ESA's Herschel Space Observatory has acquired new observations of galaxies that provide the best measurements yet of the chemical ingredients involved in the birth and death of stars.

The data was collected using spectrometers on board all three Herschel instruments, including the UK-led SPIRE instrument, which observes in sub-millimetre wavelengths (194-672 microns).

“Some trial observations have been made during initial testing of the spectrometer, and it is clear that the data are of excellent quality, and even these initial results are very exciting scientifically, especially our ability to trace the presence of water throughout the Universe,” says SPIRE principal investigator Matt Griffin. “The spectrometer was technically very challenging to build, and the whole team is delighted that it works so well.”

One of Herschel's targets was VY Canis Major, a giant star near the end of its life, which is ejecting huge amounts of gas and dust into interstellar space, including the raw ingredients for future generations of star, such as carbon, oxygen and nitrogen. More than two hundred spectral features were identified in this system, with prominent features resulting from carbon monoxide and water which suggests that the star is surrounded by hot steam.

“The exquisite sensitivity and quality of these early data reveal spectacular spectroscopic signatures that show the diversity and complexity of the birth processes common to the formation of star and planets,” says Glenn White of the Open University and STFC’s Rutherford Appleton Laboratory. “Herschel is going to help us trace the evolution and life of stars, to map the chemistry in our galactic neighborhood, and allow us to detect water and complex molecules in distant galaxies.”

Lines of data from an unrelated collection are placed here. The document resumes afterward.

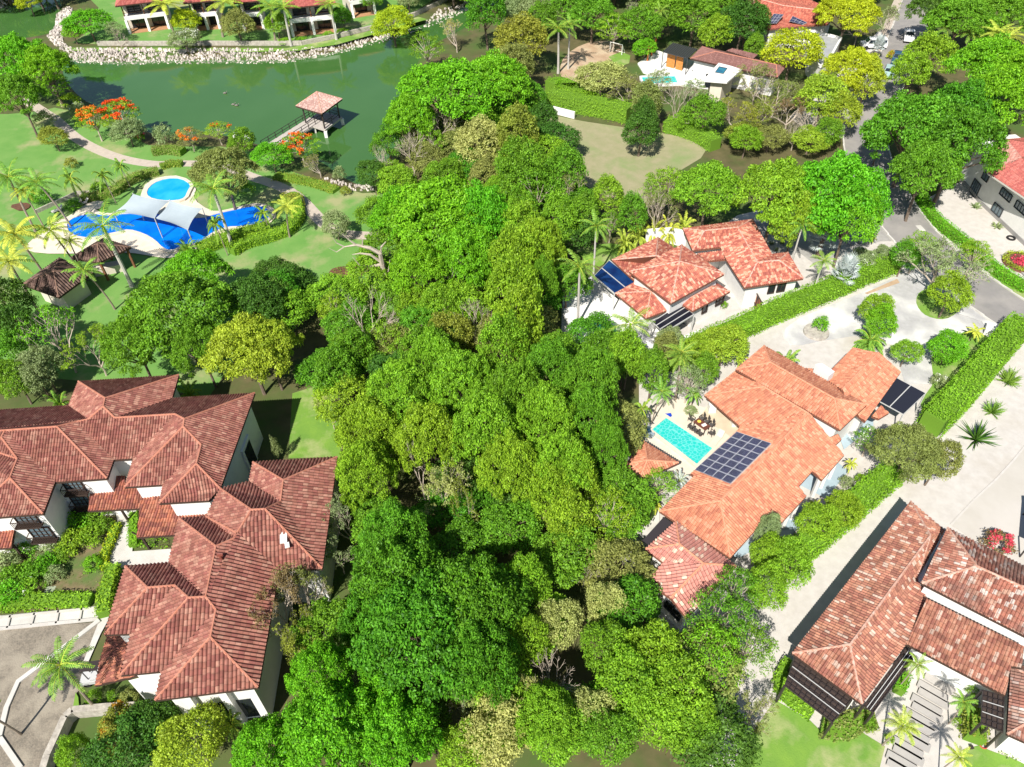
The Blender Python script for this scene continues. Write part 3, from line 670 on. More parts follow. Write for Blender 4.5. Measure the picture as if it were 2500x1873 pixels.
m_cob=M('cobbled drive',(.27,.23,.18),(.17,.15,.12),5,c3=(.32,.28,.22),scale3=.35,bump=.8,bscale=9,rough=.95)
m_deck=M('cream pool deck',(.68,.61,.50),(.6,.53,.43),1.1)
m_mulch=M('brown mulch',(.17,.08,.05),(.1,.05,.03),3)
m_rock=M('grey bank stone',(.46,.41,.36),(.30,.27,.24),1.5,c3=(.55,.49,.43),scale3=.6)
m_wstone=M('pale stone wall',(.50,.46,.40),(.32,.29,.25),2.5,bump=.6,bscale=5)
zWt=-1.0
lake=WL('Z1 500,440 700,472 900,477 1200,464 1600,462 2209,463 Z2 300,460 600,422 900,342 1200,243 1500,142 1650,62 1770,0 1830,-50 2010,-50 1890,60 1760,160 1640,240 1460,330 1350,420 1290,560 1250,700 1190,850 1220,1000 1150,1130 1080,1240 1010,1330 960,1420 880,1425 790,1385 700,1330 600,1250 420,1180 230,1140 80,1110 Z1 1900,1080 1750,1040 1550,1030 1380,1040 1200,1040 1090,990 1000,930 860,850 700,800 610,740 520,640 480,540',zWt)
lake=smooth_poly(lake,1)
pond=smooth_poly(WL('Z1 -150,110 60,40 300,-30 470,-60 480,50 440,130 400,262 260,300 60,300 -150,280',zWt),1)
def inside(P,x,y):
    c=False;n=len(P);j=n-1
    for i in range(n):
        a=P[i];b=P[j]
        if (a.y>y)!=(b.y>y) and x<(b.x-a.x)*(y-a.y)/(b.y-a.y)+a.x: c=not c
        j=i
    return c
def edist(P,x,y):
    d=1e9;n=len(P)
    for i in range(n):
        a=P[i];b=P[(i+1)%n]; ex,ey=b.x-a.x,b.y-a.y; L=ex*ex+ey*ey
        t=0 if L<1e-9 else max(0,min(1,((x-a.x)*ex+(y-a.y)*ey)/L)); d=min(d,math.hypot(a.x+ex*t-x,a.y+ey*t-y))
    return d
def gz(x,y):
    if not(-135<x<20 and 95<y<215): return 0.
    best=0
    for P in(lake,pond):
        ins=inside(P,x,y); d=edist(P,x,y)
        if ins: z=-1.05-min(d,3)*.5
        elif d<2.2: z=-1.05*(1-d/2.2)
        else: z=0
        best=min(best,z)
    return best
def build_ground():
    xs=[-900,-400,-250,-180,-150]+[-140+1.25*i for i in range(133)]+[30,60,100,150,250,400,900]
    ys=[-60,0,50,80,92]+[95+1.25*i for i in range(100)]+[225,260,330,450,700,1200]
    v=[(x,y,gz(x,y)) for y in ys for x in xs]; nx=len(xs)
    f=[(j*nx+i,j*nx+i+1,(j+1)*nx+i+1,(j+1)*nx+i) for j in range(len(ys)-1) for i in range(nx-1)]
    me=bpy.data.meshes.new('ground'); me.from_pydata(v,[],f); me.materials.append(m_floor); me.polygons.foreach_set('use_smooth',[True]*len(f))
    o=bpy.data.objects.new('ground',me); COL.objects.link(o); tag(o,kind='structure')
build_ground()
m_lake=watermat('green lake water',(.05,.135,.03),rough=.05,shal=(.06,.15,.038),scale=.05,bump=.05,bscale=2.5,spec=1.0)
for nm,P in(('lake_water',lake),('pond_water',pond)):
    c=sum(P,Vector())/len(P); Q=[p+(p-c).normalized()*1.2 for p in P]
    sheet(nm,Q,m_lake,z=zWt,thick=.01)
LAYER[0]=.01
# lawns
sheet('lawn',WL('Z1 -400,880 60,880 300,860 420,830 560,860 700,920 850,960 1000,1050 1150,1120 1400,1130 1700,1130 1900,1160 2200,1230 Z2 250,1290 500,1370 700,1440 900,1490 1080,1480 1200,1700 Z6 1250,700 1180,1150 600,1100 300,1300 O 560,700 450,860 350,840 -60,800'),m_lawn)
sheet('lawn',WL('Z1 560,330 700,230 760,60 640,-60 2300,-60 Z2 1560,-80 1350,60 1280,130 960,215 700,300 400,345 0,355 Z1 1800,352 1200,345 700,340'),m_lawn)
sheet('lawn',WL('Z1 500,368 1300,368 2209,372 Z2 300,375 700,300 1000,228 1330,130 1400,150 1000,262 700,345 400,392 0,402 Z1 1600,392 1200,398 560,392'),m_lawn2)
sheet('path',ribbon_poly(smooth_line(WL('Z1 180,760 330,860 440,930 540,1030 640,1100 780,1170 920,1220 1100,1258 1250,1270 1420,1258 1700,1270 Z2 60,1370 Z6 200,150 330,205 440,290 530,390 610,470 740,540 880,552 1000,558 1120,540 1250,520')),1.9),m_path)
sheet('path_joints',WL('Z6 560,400 600,395 640,460 600,470'),m_path)
sheet('lawn',WL('Y3 330,850 360,350 520,300 820,320 760,500 720,900 Y3 900,1150 1100,1150 1100,1600 940,1600 880,1330 700,1000 700,840'),m_lawn2)
sheet('lawn',WL('M 380,400 560,360 700,350 950,380 700,500 600,560 480,520'),m_lawn2)
# clearings
sheet('dry_clearing',WL('Z3 440,880 660,930 1000,980 1330,1030 1580,1080 1680,1180 1400,1350 1180,1420 1200,1600 1000,1560 760,1470 640,1330 480,1230 450,1050'),m_dryg,sm=1)
sheet('dirt_clearing',WL('Z3 480,800 560,650 520,540 560,430 700,340 860,310 1010,340 1000,420 880,490 760,560 740,650 640,760 560,800'),m_dirt,sm=1)
sheet('lawn',WL('Z3 900,440 1000,400 1070,430 1060,490 980,520'),m_lawn2)
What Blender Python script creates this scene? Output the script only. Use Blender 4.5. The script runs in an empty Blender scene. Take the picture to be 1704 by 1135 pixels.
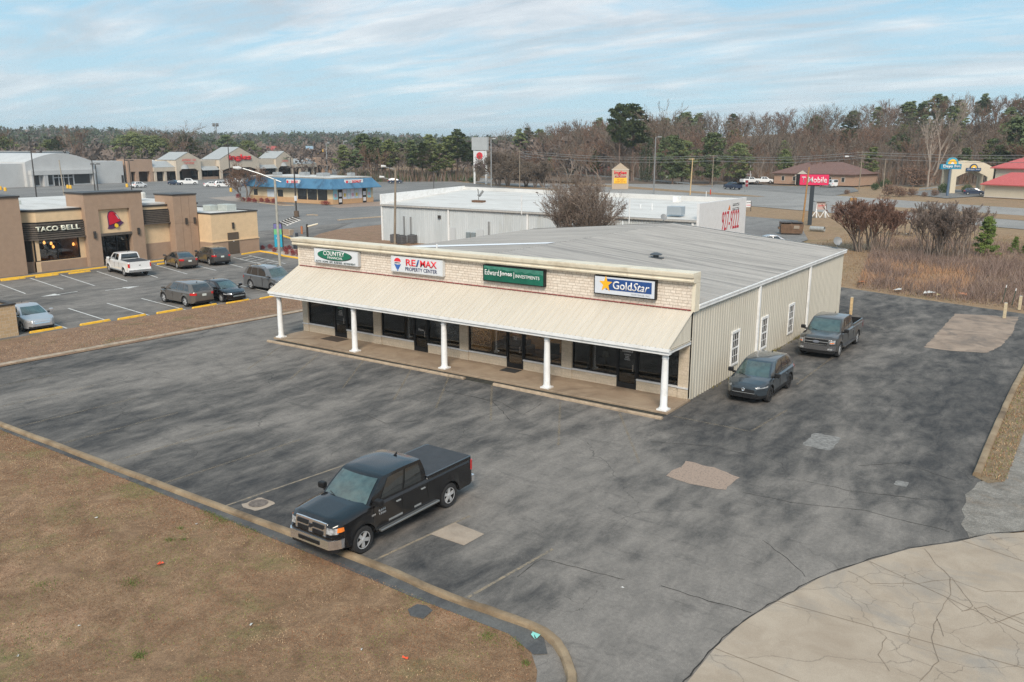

Part of the Orion Nebula, the Orion Bar – where gas on the edge of the nebula is partly ionized by intense radiation from nearby hot young stars – provided another target for Herschel to feast on. The spectrum revealed many features of carbon monoxide, seen in the new data set for the first time together in a single spectrum. The brightness of the spectral features will allow astronomers to estimate the temperature and density of interstellar gas. The spectrum also shows the first detection of an emission feature from the molecular ion methylidynium (CH+), a key building block for larger carbon-bearing molecules. This and similar regions are large, and the SPIRE spectrometer’s will be extremely powerful in characterizing how the gas properties vary within such sources.

Spectra of Arp 220, the result of colliding spiral galaxies located 250 million light years away, also revealed emission features of carbon monoxide and water, while data for nearby galaxy M82 showed strong emission lines from CO over the whole wavelength range, as well as emission lines from atomic carbon and ionized nitrogen. M82 is a very active star formation region and is part of an interacting group of galaxies including the large spiral M81. Both galaxies are important templates for learning how galaxies form and evolve.

“The unprecedented spectral range and the wealth of detail revealed by the SPIRE spectrometer, in a hitherto almost unexplored region of the spectrum, promises to revolutionize our understanding of the formation of molecules and dust particles during the final stages of the lives of stars,” says Mike Barlow of University College London. “These dust particles go on to play a crucial role in the formation of new stars and provide the raw material for the planetesimals and planets that form around them.”

The SPIRE FTS observations were carried out as part of the performance verification of the observatory.